── GIVEN MATERIAL

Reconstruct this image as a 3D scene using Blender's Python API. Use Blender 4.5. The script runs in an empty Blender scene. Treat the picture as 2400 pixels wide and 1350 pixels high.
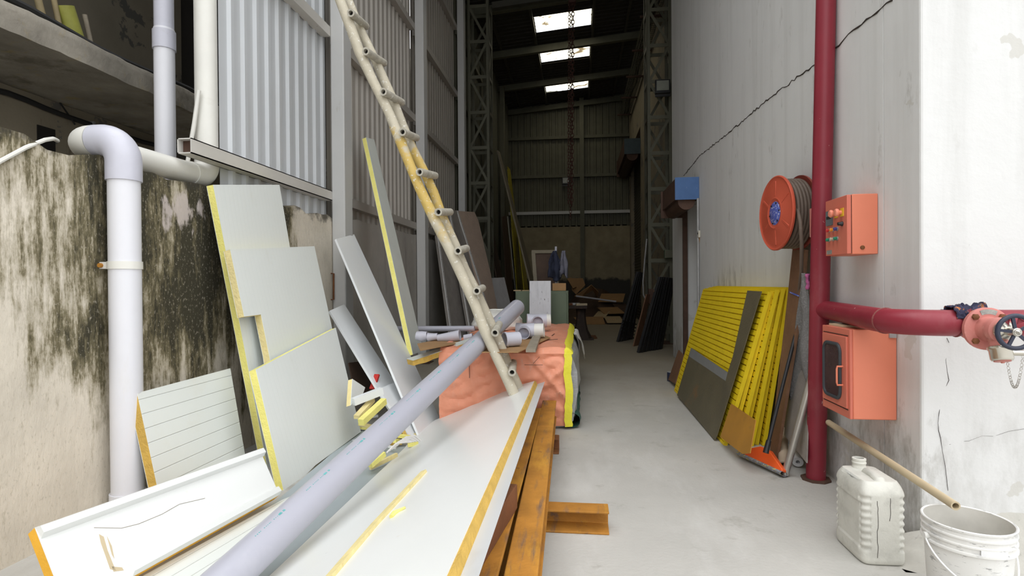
import bpy, bmesh, math, random
import numpy as np
from mathutils import Matrix, Vector, noise as mnoise

# ------------------------------------------------------------------ camera
scene = bpy.context.scene
COL = scene.collection
FPX, EYE = 1300.0, 1.35          # focal length for a 2400 px wide frame, eye height in metres
_psi, _th, _rho = math.atan(155 / FPX), math.atan(9 / FPX), -0.0075
ROT = Matrix.Rotation(_psi, 3, 'Z') @ Matrix.Rotation(math.pi / 2 - _th, 3, 'X') @ Matrix.Rotation(_rho, 3, 'Z')
CAM = Vector((0, 0, EYE))
cam_data = bpy.data.cameras.new('camera')
cam_data.sensor_width = 36.0
cam_data.lens = 36.0 * FPX / 2400.0
cam_data.clip_start = 0.05
cam = bpy.data.objects.new('camera', cam_data)
cam.matrix_world = Matrix.Translation(CAM) @ ROT.to_4x4()
COL.objects.link(cam)
scene.camera = cam

# ------------------------------------------------------------------ light: overcast sky, no sun disc
scene.view_settings.view_transform = 'Standard'
scene.view_settings.look = 'None'
scene.view_settings.gamma = 1.0
scene.view_settings.use_curve_mapping = False
scene.view_settings.exposure = 0.0
world = bpy.data.worlds.new('overcast_sky')
scene.world = world
world.use_nodes = True
_wn = world.node_tree
_bg = _wn.nodes['Background']
_bg.inputs[0].default_value = (0.97, 0.985, 1.0, 1)
# overcast sky: the zenith three times as bright as the horizon
ZENITH = 3.5
_wt = _wn.nodes.new('ShaderNodeTexCoord'); _ws = _wn.nodes.new('ShaderNodeSeparateXYZ'); _wm = _wn.nodes.new('ShaderNodeMapRange')
_wn.links.new(_wt.outputs['Generated'], _ws.inputs[0]); _wn.links.new(_ws.outputs['Z'], _wm.inputs[0])
_wm.inputs[1].default_value = 0.0; _wm.inputs[2].default_value = 1.0
_wm.inputs[3].default_value = ZENITH / 3; _wm.inputs[4].default_value = ZENITH
_wn.links.new(_wm.outputs[0], _bg.inputs[1])
SKYLIGHT_STRENGTH = 3.0

# ------------------------------------------------------------------ survey helpers: a sight line met with a plane of the place
def ray(px, py):
    return ROT @ Vector(((px - 1200) / FPX, -(py - 675) / FPX, -1.0))

def P(px, py, x=None, y=None, z=None, pl=None):
    d = ray(px, py)
    if pl is not None:
        p0, n = pl
        t = (p0 - CAM).dot(n) / d.dot(n)
    elif x is not None:
        t = (x - CAM.x) / d.x
    elif y is not None:
        t = (y - CAM.y) / d.y
    else:
        t = (z - CAM.z) / d.z
    return CAM + d * t

def lean(xb, xt, zt, yaw=0.0, yref=0.0):
    """plane that meets the floor along X = xb and height zt along X = xt; returns (point, normal), along, up"""
    a = Vector((math.sin(math.radians(yaw)), math.cos(math.radians(yaw)), 0))
    u = Vector((xt - xb, 0, zt))
    u = (u - a * u.dot(a)).normalized()
    n = a.cross(u).normalized()
    p0 = Vector((xb, yref, 0))
    if (CAM - p0).dot(n) < 0:
        n = -n
    return (p0, n), a, u

# ------------------------------------------------------------------ mesh building
class MB:
    def __init__(s):
        s.v, s.f, s.m = [], [], []
    def add(s, vs, fs, mi=0):
        k = len(s.v)
        s.v.extend(Vector(v) for v in vs)
        s.f.extend(tuple(i + k for i in f) for f in fs)
        s.m.extend([mi] * len(fs))
        return s
    def box(s, a, b, mat=None, mi=0):
        x0, y0, z0 = a; x1, y1, z1 = b
        vs = [Vector(c) for c in ((x0,y0,z0),(x1,y0,z0),(x1,y1,z0),(x0,y1,z0),(x0,y0,z1),(x1,y0,z1),(x1,y1,z1),(x0,y1,z1))]
        if mat is not None:
            vs = [mat @ v for v in vs]
        return s.add(vs, [(0,3,2,1),(4,5,6,7),(0,1,5,4),(1,2,6,5),(2,3,7,6),(3,0,4,7)], mi)
    def bar(s, p, q, w, h=None, up=(0, 0, 1), mi=0):
        """square bar from p to q, w wide and h high"""
        p, q = Vector(p), Vector(q); h = w if h is None else h
        d = q - p; L = d.length; d.normalize()
        up = Vector(up)
        if abs(d.dot(up)) > 0.99:
            up = Vector((0, 1, 0))
        sx = d.cross(up).normalized(); sz = sx.cross(d)
        M = Matrix((( sx.x, d.x, sz.x, p.x), (sx.y, d.y, sz.y, p.y), (sx.z, d.z, sz.z, p.z), (0, 0, 0, 1)))
        return s.box((-w/2, 0, -h/2), (w/2, L, h/2), M, mi)
    def tube(s, pts, r, n=14, caps=True, ri=None, mi=0, wob=0, seed=0):
        """round tube along pts; r a number or a list; ri an inner radius leaves both ends open"""
        pts = [Vector(p) for p in pts]
        rr = r if isinstance(r, (list, tuple)) else [r] * len(pts)
        rnd = random.Random(seed)
        prev = None; rings = []
        for i, p in enumerate(pts):
            t = (pts[min(i+1, len(pts)-1)] - pts[max(i-1, 0)]).normalized()
            if prev is None:
                a = t.cross(Vector((0, 0, 1)))
                if a.length < 1e-3: a = t.cross(Vector((0, 1, 0)))
                a.normalize()
            else:
                a = (prev - t * prev.dot(t)).normalized()
            prev = a; b = t.cross(a)
            rings.append((p, a, b, rr[i] * (1 + wob * rnd.uniform(-1, 1))))
        def skin(scale):
            k = len(s.v)
            for p, a, b, q in rings:
                for j in range(n):
                    c = 2 * math.pi * j / n
                    s.v.append(p + (a * math.cos(c) + b * math.sin(c)) * q * scale)
            return k
        k0 = skin(1.0)
        for i in range(len(rings) - 1):
            for j in range(n):
                j2 = (j + 1) % n
                s.f.append((k0+i*n+j, k0+i*n+j2, k0+(i+1)*n+j2, k0+(i+1)*n+j)); s.m.append(mi)
        last = (len(rings) - 1) * n
        if ri is not None:
            k1 = skin(ri / rr[0])
            for i in range(len(rings) - 1):
                for j in range(n):
                    j2 = (j + 1) % n
                    s.f.append((k1+i*n+j2, k1+i*n+j, k1+(i+1)*n+j, k1+(i+1)*n+j2)); s.m.append(mi)
            for j in range(n):
                j2 = (j + 1) % n
                s.f.append((k0+j2, k0+j, k1+j, k1+j2)); s.m.append(mi)
                s.f.append((k0+last+j, k0+last+j2, k1+last+j2, k1+last+j)); s.m.append(mi)
        elif caps:
            s.f.append(tuple(k0 + j for j in reversed(range(n)))); s.m.append(mi)
            s.f.append(tuple(k0 + last + j for j in range(n))); s.m.append(mi)
        return s
    def lathe(s, prof, M=None, n=24, mi=0, sx=1, sy=1, cap=True):
        """profile [(r, z)] spun round Z, then placed by M"""
        M = M or Matrix.Identity(4); k = len(s.v)
        for r, z in prof:
            for j in range(n):
                c = 2 * math.pi * j / n
                s.v.append(M @ Vector((r * math.cos(c) * sx, r * math.sin(c) * sy, z)))
        for i in range(len(prof) - 1):
            for j in range(n):
                j2 = (j + 1) % n
                s.f.append((k+i*n+j, k+i*n+j2, k+(i+1)*n+j2, k+(i+1)*n+j)); s.m.append(mi)
        if cap and prof[0][0] > 1e-6: s.f.append(tuple(k + j for j in reversed(range(n)))); s.m.append(mi)
        if cap and prof[-1][0] > 1e-6: s.f.append(tuple(k + (len(prof)-1)*n + j for j in range(n))); s.m.append(mi)
        return s
    def prism(s, out, z0, z1, M=None, mi=0):
        """flat outline [(x, y)] given depth from z0 to z1, placed by M"""
        M = M or Matrix.Identity(4)
        a = sum(out[i][0]*out[(i+1)%len(out)][1] - out[(i+1)%len(out)][0]*out[i][1] for i in range(len(out)))
        if a < 0: out = list(reversed(out))
        n = len(out); k = len(s.v)
        for z in (z0, z1):
            for x, y in out: s.v.append(M @ Vector((x, y, z)))
        s.f.append(tuple(k + i for i in reversed(range(n)))); s.m.append(mi)
        s.f.append(tuple(k + n + i for i in range(n))); s.m.append(mi)
        for i in range(n):
            j = (i + 1) % n
            s.f.append((k+i, k+j, k+n+j, k+n+i)); s.m.append(mi)
        return s
    def grid(s, fn, nu, nv, mi=0):
        k = len(s.v)
        for j in range(nv + 1):
            for i in range(nu + 1):
                s.v.append(Vector(fn(i / nu, j / nv)))
        for j in range(nv):
            for i in range(nu):
                a = k + j * (nu + 1) + i
                s.f.append((a, a + 1, a + nu + 2, a + nu + 1)); s.m.append(mi)
        return s
    def torus(s, M, R, r, n=20, k=8, sy=1.0, mi=0):
        b = len(s.v)
        for i in range(n):
            a = 2 * math.pi * i / n
            for j in range(k):
                c = 2 * math.pi * j / k
                q = R + r * math.cos(c)
                s.v.append(M @ Vector((q * math.cos(a), q * math.sin(a) * sy, r * math.sin(c))))
        for i in range(n):
            for j in range(k):
                i2, j2 = (i + 1) % n, (j + 1) % k
                s.f.append((b+i*k+j, b+i2*k+j, b+i2*k+j2, b+i*k+j2)); s.m.append(mi)
        return s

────

[REQUIRED WORK] Write down every line from the opening of the listing to the line with "from mathutils import", both included, and nothing else; the pictures are omitted.

[SOLUTION BELOW]
Reconstruct this image as a 3D scene using Blender's Python API. Use Blender 4.5. The script runs in an empty Blender scene. Treat the picture as 2400 pixels wide and 1350 pixels high.
import bpy, bmesh, math, random
import numpy as np
from mathutils import Matrix, Vector, noise as mnoise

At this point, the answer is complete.